Servisler penceresinde iken sağ tuş start dediğinizde Tomcat servisimiz başlayacaktır. Kontrol için bir web tarayıcı ile 8080 (Tomcat default port) portunu kontrol edebilirsiniz.

Tomcat uygulama sunucumuz çalışıyor hem de Windows servisi olarak !


Tomcat çalışırken oluşan log dosyalarını Tomcat çalışma dizinindeki logs klasöründe bulabilirsiniz. Buradaki "Catalina_tarih.log" dosyasını inceleyebilirsiniz, genelde incelenen temel log dosyası kendileri oluyor.

Tomcat Yetkilendirme Mekanizmasını Kurma
Gerçekten bir CI sistemi ayağa kaldırmayı hedeflediğimize göre uygulama sunucumuzun yetkilendirme mekanizmasını kurmamız gerekli. Tomcat varsayılan olarak yönetim ekranlarına erişimi kapalı olarak gelmektedir. Örnek vermek gerekirse yukarıda chrome ile görüntülenen Tomcat ana ekranında sağ tarafta bulunan Manager App butonunu tıkladığınızda sizden login bilgisi isteyecektir. Fakat ne yaparsanız yapın ne girerseniz girin kaçınılmaz olarak aşağıdaki ekran ile karşılaşacaksınız.

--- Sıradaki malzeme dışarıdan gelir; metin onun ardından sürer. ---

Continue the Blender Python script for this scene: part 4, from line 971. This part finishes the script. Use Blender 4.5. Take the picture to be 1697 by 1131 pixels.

Tomcat yetkilendirme mekanizması henüz kurulmamış
Bu ekran bize aslında ilk defa kurulum yapanların Tomcat'de credential bilgilerini nasıl konfigüre edeceğimizi yazılı olarak belirtiyor. Biz de aynen yazılanlar gibi Tomcat çalıştırma dizininde conf klasörü altında bulunan "tomcat-users.xml" dosyasını Notepad++ ile açalım ve eklemelere başlayalım. Tüm yorum satırları aynen kalsın, tomcat-users etiketleri arasına aşağıdaki aşağıdaki eklemeleri yapalım:

<role rolename="manager-gui"/>
<user username="admin" password="admin" roles="manager-gui"/>

Bu şekilde bir kullanıcı adı ve şifre belirlemiş olduk ve bu kullanıcıya Tomcat için tanımlı rollerden birini atamış olduk. İstediğiniz kullanıcı adı ve şifreyi belirlemek size kalmış.

Artık Manager App butonuna tıkladığımızda karşımıza çıkan login ekranında admin / admin bilgilerini girdiğimizde karşımıza aşağıdaki ekran çıkacaktır. Bu da Tomcat'de yetkilendirme kısmını temel de olsa çözdük demektir.

Tomcat Manager App ekranı







3. Jenkins Kurulumu:
  1. Adresinden Latest and greatest yazan war paketi versiyonu indirelim. (Şu anki güncel versiyon 1558)
  2. Tomcat servsimizi durdurup, bu war dosyasını Tomcat klasöründe bulunan webapps klasörüne koyalım, Tomcat servisimizi başlatalım hepsi bu :)
  3. Web tarayıcımızda localhost:8080/jenkins adresine bakarak Jenkins aracımızın çalıştığını görelim.
Jenkins ana ekranı

Bir sonraki yazımızda Jenkins sürekli entegrasyon sunucumuzu inceleyip konfigüre edeceğiz.





9 Nisan 2014 Çarşamba

Jenkins mi Hudson mı?

Perde Arkası
Aslında bu konu biraz sonra yazacaklarımdan anlaşılacağı üzere mazide kalmış ve cevabı az çok belli olan bir konu. Yazmamın tek sebebi Hudson aracının (Resimde görüleceği üzere Eclipse i arkasına da almış amcamız) hala farklı bir şekilde hortlatılmaya çalışılmasından kaynaklanmakta. Hikayeyi John Ferguson Smart'a ait "Jenkins: The Definitive Guide" adlı kitabından tercüme ederek biraz da ekstra bilgi katarak yazalım: (Sayfa 3 Bölüm 1.4)
"Koshuke Kawaguchi SUN'da çalışırken 2004 sonlarında tamamen hobi amacıyla Hudson adlı bir projeye başlar. Tabii proje geliştikçe gelişir ve artık SUN kendi iç projelerinde bu aracı kullanmaya başlar. Bu aracın değerini anlayan SUN 2008 başlarında Koshuke'den sadece Hudson projesine yoğunlaşmasını ister ve projeyi hobi olmaktan çıkartıp, kendisine profesyonel bir şekilde katkı ve destek sağlar. 2010 yılında artık Hudson pazarın %70'ine hakim olan lider sürekli entegrasyon aracı haline gelir.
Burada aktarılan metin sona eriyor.